The release, publication or distribution of this announcement in jurisdictions outside the United Kingdom may be restricted by law and therefore persons into whose possession this announcement comes should inform themselves about and observe such restrictions. Any failure to comply with such restrictions may constitute a violation of the securities law of any such jurisdiction.

This announcement has been issued by, and is the sole responsibility of, Enteq.

This announcement contains inside information as defined under MAR. The person responsible for arranging the release of this announcement on behalf of Enteq is Andrew Law (CEO).

Publication on website

In accordance with Rule 26.1 of the Code, a copy of this announcement will be available on the investor section of the Company's website at www.enteq.com/investors no later than 12 noon (London time) on the business day immediately following the date of this announcement. The content of the website referred to in this announcement is not incorporated into and does not form part of this announcement.

Miscellaneous

This announcement (including information incorporated by reference in this announcement), oral statements made regarding the Formal Sale Process, and other information published by Enteq may contain statements about Enteq that are or may be deemed to be forward looking statements. Such statements are prospective in nature. All statements other than historical statements of facts may be forward looking statements. Without limitation, statements containing the words "targets", "plans", "believes", "expects", "aims", "intends", "will", "may", "anticipates", "estimates", "projects" or "considers" or other similar words may be forward looking statements. Forward looking statements inherently contain risks and uncertainties as they relate to events or circumstances in the future. Important factors such as business or economic cycles, the terms and conditions of Enteq's financing arrangements, tax rates, or increased competition may cause Enteq's actual financial results, performance or achievements to differ materially from any forward-looking statements. Due to such uncertainties and risks, readers are cautioned not to place undue reliance on such forward-looking statements, which speak only as of the date hereof. Enteq disclaims any obligation to update any forward looking or other statements contained herein, except as required by applicable law.
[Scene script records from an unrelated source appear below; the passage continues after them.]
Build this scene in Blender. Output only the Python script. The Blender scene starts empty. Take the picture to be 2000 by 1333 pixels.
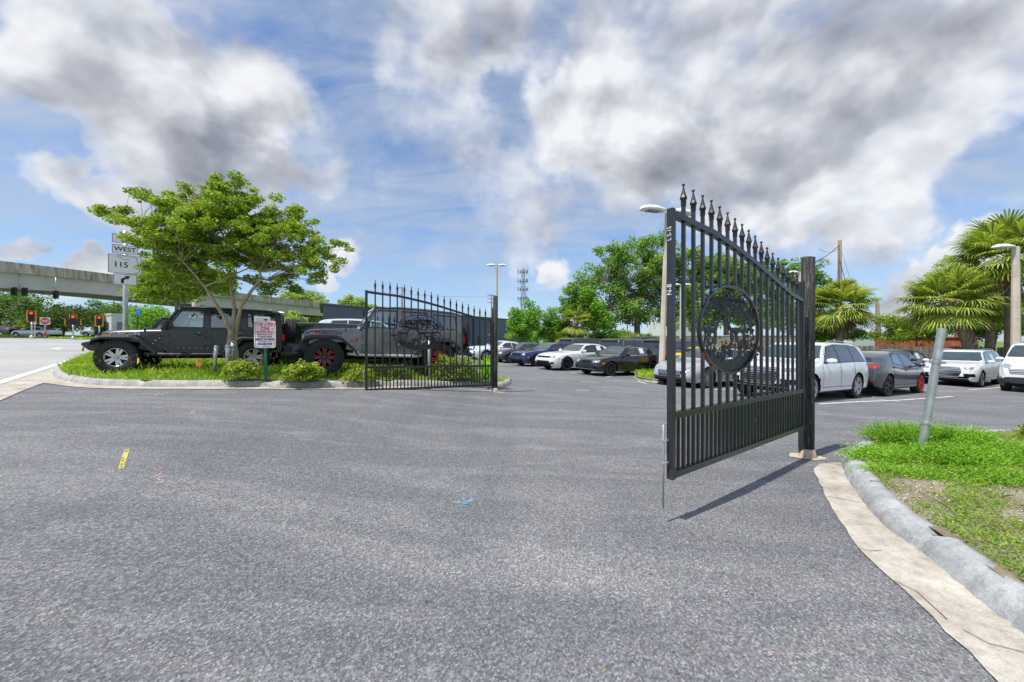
import bpy, bmesh, math, random
import numpy as np
from mathutils import Vector, Matrix, Euler
from mathutils.bvhtree import BVHTree
from mathutils.geometry import tessellate_polygon, delaunay_2d_cdt
R = math.radians
random.seed(7); RNG = np.random.default_rng(7)
S = bpy.context.scene
COL = S.collection
# ---------------------------------------------------------------- camera
F = 760.0; CH = 1.40
cam = bpy.data.cameras.new('camera'); cam.sensor_width = 36; cam.lens = F/2000*36
cam.clip_start = .05; cam.clip_end = 4000
camo = bpy.data.objects.new('camera', cam); COL.objects.link(camo)
camo.location = (0, 0, CH); camo.rotation_euler = (R(90), 0, 0)
S.camera = camo
S.render.resolution_x = 1024; S.render.resolution_y = 682
S.view_settings.view_transform = 'Standard'; S.view_settings.look = 'None'
S.view_settings.exposure = 0.36; S.view_settings.gamma = 1
SUN_EL, SUN_AZ = R(64), (-.82, -.57)          # sun stands behind and left of the camera
# ---------------------------------------------------------------- ground height
def ss(t): t = np.clip(t, 0, 1); return t*t*(3-2*t)
def gz(x, y):
    s = .75*x+.66*y
    return (-.028*np.clip(x, -80, 22) + .2*ss(-x/3.2) - .08*ss((-x-5)/5)
            - .09*ss((s-6.5)/4) - .05*ss((x-9)/4))
def G(px, py, dz=0.):
    Y = 10.
    for _ in range(60):
        X = (px-1000)/F*Y
        Y = .5*Y + .5*(CH-float(gz(X, Y))-dz)*F/max(py-666.5, 1e-3) if py > 667.5 else (CH-dz)*F/max(py-666.5-.028*(px-1000), .8)
    X = (px-1000)/F*Y
    return Vector((X, Y, float(gz(X, Y))+dz))
def GY(px, Y, dz=0.):
    X = (px-1000)/F*Y
    return Vector((X, Y, float(gz(X, Y))+dz))
def P(px, py, Y): return Vector(((px-1000)/F*Y, Y, CH-(py-666.5)*Y/F))
def PD(px, py):
    return Vector(((px-1000)/F, 1, (666.5-py)/F)).normalized()
# ---------------------------------------------------------------- node helpers
def nmat(name):
    m = bpy.data.materials.new(name); m.use_nodes = True
    nt = m.node_tree; b = nt.nodes['Principled BSDF']
    return m, nt, b
def N(nt, t, **k):
    n = nt.nodes.new(t)
    for a, v in k.items():
        if a in ('op',): n.operation = v
        elif hasattr(n, a): setattr(n, a, v)
    return n
def lk(nt, a, b): nt.links.new(a, b)
def math_(nt, op, a, b=None, c=None, clamp=False):
    n = nt.nodes.new('ShaderNodeMath'); n.operation = op; n.use_clamp = clamp
    for i, v in enumerate((a, b, c)):
        if v is None: continue
        if isinstance(v, (int, float)): n.inputs[i].default_value = v
        else: nt.links.new(v, n.inputs[i])
    return n.outputs[0]
def noise(nt, vec, scale, detail=4, rough=.5, dist=0.):
    n = nt.nodes.new('ShaderNodeTexNoise'); n.inputs['Scale'].default_value = scale
    n.inputs['Detail'].default_value = detail; n.inputs['Roughness'].default_value = rough
    n.inputs['Distortion'].default_value = dist
    if vec is not None: nt.links.new(vec, n.inputs['Vector'])
    return n.outputs['Fac']
def ramp(nt, fac, stops, interp='LINEAR'):
    n = nt.nodes.new('ShaderNodeValToRGB'); n.color_ramp.interpolation = interp
    e = n.color_ramp.elements
    while len(e) < len(stops): e.new(.5)
    for el, (p, c) in zip(e, stops):
        el.position = p; el.color = (*c, 1) if len(c) == 3 else c
    nt.links.new(fac, n.inputs[0]); return n.outputs[0]
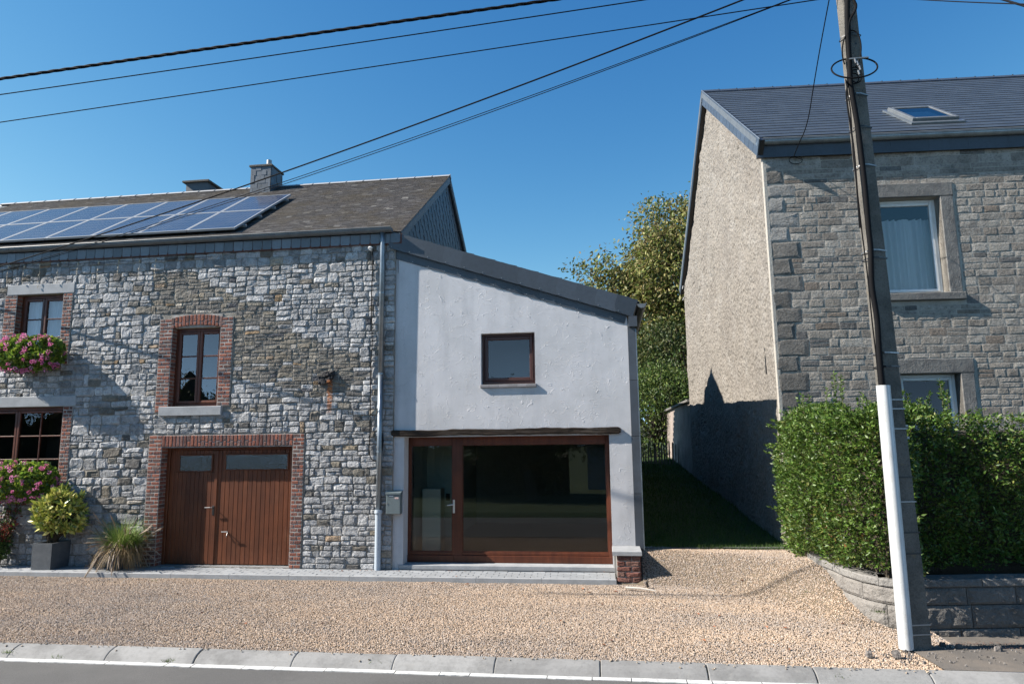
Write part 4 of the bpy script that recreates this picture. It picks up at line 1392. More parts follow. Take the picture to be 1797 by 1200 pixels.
# small upper window
wn_ = window(annex, AF, sw_[0] + .001, sw_[1] - .001, sw_[2] + .02, sw_[3] - .001, .12, mat('dark_brown_frame', (.055, .016, .010), .45), 1, 1, 1, fw=.045, sw=.055, behind='none', room=.8, dim=MT['black'], glassm=glass('small_window_glass', gain=2.3))
MT['sill_tile'] = mat('grey_tile_sill', (.24, .23, .24), .7, tint=True)
a_, b_ = sw_[0] - .01, sw_[1] + .02
sob = MB().box(AF, a_, b_, sw_[2] - .055, sw_[2] - .002, -.12, .035, bev=.004).build('window_sill', MT['bluestone'], annex)
n = 6
for i in range(n):
    k = rnd.uniform(.8, 1.15)
    MB().box(AF, a_ + (b_ - a_) * i / n + .002, a_ + (b_ - a_) * (i + 1) / n - .002, sw_[2] - .05, sw_[2] - .004, .0352, .042, (k, k * .98, k * .95), bev=.003).build('sill_tile', MT['sill_tile'], sob)

# old timber beam over the shop window
MT['old_oak'] = mat('weathered_oak', (.036, .027, .021), .95, spec=.15, var=[(5, (.085, .072, .06), .52, .68, (.35, 1, 6)), (8, (.010, .008, .007), .50, .62, (.3, 1, 8))], bump=[(9, 1.0, .03, dict(stretch=(.25, 1, 5))), (60, .5, .005)])
l0 = A(688, 755); l1 = A(1089, 747); l2 = A(688, 763.5); 
bm = MB()
nb = 90
ring = []
for i in range(nb + 1):
    t = i / nb
    u = l0[0] + (l1[0] - l0[0]) * t
    nn = lambda s: noise.noise(Vector((u * 1.5, s * 3.3, 0))) * .018 + noise.noise(Vector((u * 7, s * 7.3, 0))) * .010
    vt = l0[1] + .0 + nn(1) - (.02 if i in (0, nb) else 0); vb = shop[3] + .018 + nn(2) * .7 + (.02 if i in (0, nb) else 0)
    wf = .055 + nn(3) * .8
    ring.append([AF(u, vb, -.2), AF(u, vb, wf - .012), AF(u, vb + .015, wf), AF(u, (vt + vb) / 2, wf + nn(4) * .5), AF(u, vt - .012, wf), AF(u, vt, wf - .012), AF(u, vt, -.01)])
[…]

This announcement is not intended to, and does not, constitute or form part of any offer, invitation or solicitation of any offer to purchase, otherwise acquire, subscribe for, sell or otherwise dispose of any securities or the solicitation of any vote or approval in any jurisdiction. This announcement has been prepared in accordance with English law and the Code, and information disclosed may not be the same as that which would have been prepared in accordance with laws outside of the United Kingdom. The release, distribution or publication of this announcement in jurisdictions outside of the United Kingdom may be restricted by laws of the relevant jurisdictions, and therefore persons into whose possession this announcement comes should inform themselves about, and observe, any such restrictions. Any failure to comply with the restrictions may constitute a violation of the securities law of any such jurisdiction.

Important notices

 

Gneiss Energy Limited ("Gneiss"), which is authorised and regulated in the United Kingdom by the Financial Conduct Authority, is acting exclusively for Enteq as the financial adviser and no one else in connection with the matters described in this announcement and will not be responsible to anyone other than Enteq for providing the protections afforded to clients of Gneiss or for providing advice in relation to any matter or arrangement referred to in this announcement.

 

Cavendish Capital Markets Limited ("Cavendish"), which in the United Kingdom is authorised and regulated by the Financial Conduct Authority, is acting exclusively as nominated adviser and broker to Enteq and no one else in connection with the matters described in this announcement and will not be responsible to anyone other than Enteq for providing the protections afforded to clients of Cavendish nor for providing advice in relation to any matter or arrangement referred to in this announcement.